W przeddzień Dnia Bibliotekarza, 7 maja zgromadzona w Gminnej Bibliotece Publicznej w Bestwinie publiczność miała okazję usłyszeć wiele ciekawych anegdot związanych z pracą aktora i reżysera. Pan Barciś zwracał uwagę, że w zawodzie aktora oprócz talentu odziedziczonego od taty, czyli oczywistych predyspozycji, aktor powinien stale pracować nad swoim warsztatem, musi być dobrze wykształcony i kompetentny do każdego wyzwania. Bez przypadków i improwizacji, gdyż dobry aktor musi być dobrze przygotowany. Tego wymaga szacunek do odbiorcy — zaznacza.

Aktor, opowiadając o swoich doświadczeniach i rolach zasugerował, jak przypadek może pokierować naszym losem. Gdy postawił wszystko na jedną kartę, rezygnując tym samym z pewnego etatu w teatrze, niespodziewanie został wprowadzony stan wojenny. To odebrało mu kładzioną w roli nadzieję ( film został wstrzymany), zostawiając go z niczym. Los okazał się na tyle przewrotny, że już miesiąc później zagrał na deskach Teatru Narodowego w spektaklu „Pan Tadeusz” w reżyserii Adama Hanuszkiewicza.
- „Nigdy nie wolno wiedzieć, że będzie źle”. Jutro jest dla nas tajemnicą i nie można się załamywać. Z tajemnicą wiążę się także rola Pana Artura w „Dekalogu” - cyklu filmów Krzysztofa Kieślowskiego, gdzie postać obserwatora, łącznika z innym światem nie została sprecyzowana przez reżysera. Skoro o tym „innym” świecie nic nie wiemy, postać ta także miała pozostać tajemnicza.

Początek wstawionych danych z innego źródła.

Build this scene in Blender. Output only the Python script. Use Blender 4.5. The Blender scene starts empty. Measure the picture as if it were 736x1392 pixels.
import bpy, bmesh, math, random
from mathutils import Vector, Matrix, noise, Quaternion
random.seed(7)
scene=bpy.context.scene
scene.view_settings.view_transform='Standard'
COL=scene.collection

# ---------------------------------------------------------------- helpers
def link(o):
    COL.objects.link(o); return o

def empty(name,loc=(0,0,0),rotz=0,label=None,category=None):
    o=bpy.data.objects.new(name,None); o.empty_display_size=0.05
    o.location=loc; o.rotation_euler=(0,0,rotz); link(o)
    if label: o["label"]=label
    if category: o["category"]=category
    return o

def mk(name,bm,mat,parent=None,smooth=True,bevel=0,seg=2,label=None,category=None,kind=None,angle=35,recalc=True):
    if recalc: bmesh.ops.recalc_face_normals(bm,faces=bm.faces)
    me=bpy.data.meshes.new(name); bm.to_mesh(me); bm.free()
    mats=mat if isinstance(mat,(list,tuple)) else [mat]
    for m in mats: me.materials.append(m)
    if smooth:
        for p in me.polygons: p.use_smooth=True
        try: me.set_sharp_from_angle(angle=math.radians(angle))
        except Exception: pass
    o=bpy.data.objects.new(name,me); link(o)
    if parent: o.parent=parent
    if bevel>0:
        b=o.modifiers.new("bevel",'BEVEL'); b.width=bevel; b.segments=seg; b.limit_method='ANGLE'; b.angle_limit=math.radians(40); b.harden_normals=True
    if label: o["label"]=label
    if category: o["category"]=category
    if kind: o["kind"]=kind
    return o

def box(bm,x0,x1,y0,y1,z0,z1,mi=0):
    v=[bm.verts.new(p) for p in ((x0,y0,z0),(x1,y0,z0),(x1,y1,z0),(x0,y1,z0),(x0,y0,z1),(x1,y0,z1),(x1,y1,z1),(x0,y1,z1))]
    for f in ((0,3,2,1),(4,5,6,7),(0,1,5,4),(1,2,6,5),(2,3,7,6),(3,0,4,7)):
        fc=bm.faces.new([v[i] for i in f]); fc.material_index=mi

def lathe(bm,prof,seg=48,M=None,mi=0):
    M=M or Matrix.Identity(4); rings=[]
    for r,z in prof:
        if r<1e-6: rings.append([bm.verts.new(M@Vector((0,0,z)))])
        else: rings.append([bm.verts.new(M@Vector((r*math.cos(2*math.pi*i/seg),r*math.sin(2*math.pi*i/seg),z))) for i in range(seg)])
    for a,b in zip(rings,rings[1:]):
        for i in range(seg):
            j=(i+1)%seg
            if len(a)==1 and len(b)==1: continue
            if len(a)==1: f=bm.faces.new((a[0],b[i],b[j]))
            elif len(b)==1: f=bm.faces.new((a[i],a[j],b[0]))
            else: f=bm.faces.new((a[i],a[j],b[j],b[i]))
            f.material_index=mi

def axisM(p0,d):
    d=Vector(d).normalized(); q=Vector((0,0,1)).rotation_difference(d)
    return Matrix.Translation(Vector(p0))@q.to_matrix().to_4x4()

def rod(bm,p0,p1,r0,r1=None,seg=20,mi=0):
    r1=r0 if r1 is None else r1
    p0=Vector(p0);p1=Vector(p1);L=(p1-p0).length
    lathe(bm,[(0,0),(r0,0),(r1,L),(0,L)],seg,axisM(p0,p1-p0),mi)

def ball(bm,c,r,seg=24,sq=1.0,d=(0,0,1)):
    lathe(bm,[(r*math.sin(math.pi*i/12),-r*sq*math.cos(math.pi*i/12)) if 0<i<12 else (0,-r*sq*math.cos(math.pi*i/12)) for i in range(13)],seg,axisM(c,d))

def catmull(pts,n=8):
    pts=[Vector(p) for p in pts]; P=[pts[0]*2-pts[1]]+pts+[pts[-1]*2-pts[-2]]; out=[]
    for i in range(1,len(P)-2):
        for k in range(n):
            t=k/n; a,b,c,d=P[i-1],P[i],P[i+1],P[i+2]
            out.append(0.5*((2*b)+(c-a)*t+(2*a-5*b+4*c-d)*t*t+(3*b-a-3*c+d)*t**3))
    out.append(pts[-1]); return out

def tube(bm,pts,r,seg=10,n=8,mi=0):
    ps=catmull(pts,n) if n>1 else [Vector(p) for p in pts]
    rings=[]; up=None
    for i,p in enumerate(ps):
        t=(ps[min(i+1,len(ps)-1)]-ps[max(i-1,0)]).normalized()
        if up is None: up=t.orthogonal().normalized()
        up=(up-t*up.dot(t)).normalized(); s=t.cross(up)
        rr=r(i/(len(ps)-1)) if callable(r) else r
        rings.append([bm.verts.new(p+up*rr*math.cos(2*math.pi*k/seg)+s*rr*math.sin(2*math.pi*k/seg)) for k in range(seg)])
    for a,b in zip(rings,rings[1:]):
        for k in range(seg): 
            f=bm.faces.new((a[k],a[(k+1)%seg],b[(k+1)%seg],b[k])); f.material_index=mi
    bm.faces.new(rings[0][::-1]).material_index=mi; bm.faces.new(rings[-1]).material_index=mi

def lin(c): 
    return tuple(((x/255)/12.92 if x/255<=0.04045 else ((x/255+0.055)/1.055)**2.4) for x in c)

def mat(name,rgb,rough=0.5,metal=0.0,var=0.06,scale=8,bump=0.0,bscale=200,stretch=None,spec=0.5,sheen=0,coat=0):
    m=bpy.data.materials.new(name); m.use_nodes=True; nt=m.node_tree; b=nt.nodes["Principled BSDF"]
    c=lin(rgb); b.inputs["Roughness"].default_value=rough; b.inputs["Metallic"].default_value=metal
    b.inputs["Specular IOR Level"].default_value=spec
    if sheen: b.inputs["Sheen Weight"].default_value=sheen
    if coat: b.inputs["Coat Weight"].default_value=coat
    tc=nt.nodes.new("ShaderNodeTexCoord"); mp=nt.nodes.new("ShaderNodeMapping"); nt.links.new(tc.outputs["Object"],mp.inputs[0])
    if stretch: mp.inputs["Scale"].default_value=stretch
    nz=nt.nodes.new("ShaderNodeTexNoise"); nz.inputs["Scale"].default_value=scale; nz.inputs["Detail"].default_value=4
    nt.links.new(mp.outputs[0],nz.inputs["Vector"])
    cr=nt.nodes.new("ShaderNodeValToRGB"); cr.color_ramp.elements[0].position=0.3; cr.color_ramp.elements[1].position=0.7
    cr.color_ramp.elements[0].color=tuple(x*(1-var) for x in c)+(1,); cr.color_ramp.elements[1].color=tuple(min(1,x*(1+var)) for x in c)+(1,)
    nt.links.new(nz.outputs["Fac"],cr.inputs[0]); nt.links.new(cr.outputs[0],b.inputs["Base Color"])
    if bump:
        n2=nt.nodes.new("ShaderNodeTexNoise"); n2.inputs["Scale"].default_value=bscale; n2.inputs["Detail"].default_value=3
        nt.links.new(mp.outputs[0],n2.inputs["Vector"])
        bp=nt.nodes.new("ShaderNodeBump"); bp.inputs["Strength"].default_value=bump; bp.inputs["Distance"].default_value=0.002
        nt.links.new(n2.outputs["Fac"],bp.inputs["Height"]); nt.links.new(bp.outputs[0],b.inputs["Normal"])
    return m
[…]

Spotkanie było prowadzone przez Panią Dyrektor Marzenę Kozak, nie zabrakło również pytań od zebranych gości (którzy chętnie dopytywali o szczegóły z życia aktorskiego), autografów i wspólnych zdjęć.
Publiczność słuchała Pana Artura, żywo reagując brawami czy głośnym śmiechem. Dał się poznać jako otwarty, sympatyczny człowiek z niezwykłą kulturą, samozaparciem i urokiem osobistym, który szanuje czas, publiczność i piękną polszczyznę (ku uciesze pań bibliotekarek). Bardzo dziękujemy za spotkanie i życzymy wielu inspirujących ról, ponieważ jak sam Pan Artur akcentował: „Ja jeszcze nie skończyłem”.